Numerical investigations of a pivoted point absorber wave energy converter integrated with breakwater using CFD

Wave energy resources are enormous and widely distributed worldwide and evaluated as resources to replace fossil fuels. One of the methods to collect wave energy is using a point absorber device, which is a device designed to react sensitively to the movement of the water surface for harnessing wave energy. This paper is about the influence of a fixed breakwater on a Wavestar-shaped pivoted point absorber wave energy converter (WEC) using computational fluid dynamics (CFD). The fixed breakwater may generate a stationary wave and this phenomenon helps to enlarge the movement of the water surface. The numerical model based on CFD was validated against the available published data and verified to prove the accuracy of the numerical solution.

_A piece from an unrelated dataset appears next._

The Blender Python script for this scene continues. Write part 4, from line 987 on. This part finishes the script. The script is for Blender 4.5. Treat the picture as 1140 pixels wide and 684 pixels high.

It was found that the present numerical results have a good agreement with the available experimental results. A parametric study was conducted to understand the influence of the fixed breakwater on the WEC. The gap be-tween the fixed breakwater and a buoy of the WEC has been changed according to wave period and the results depending on the gap have been compared. The results suggest a better hydrodynamic performance of the motion responses of the WEC, compared to those without the fixed breakwater. A stationary wave equation considering the gap was derived as a trigonometric function in order to investigate the correlation between a stationary wave and the motion response.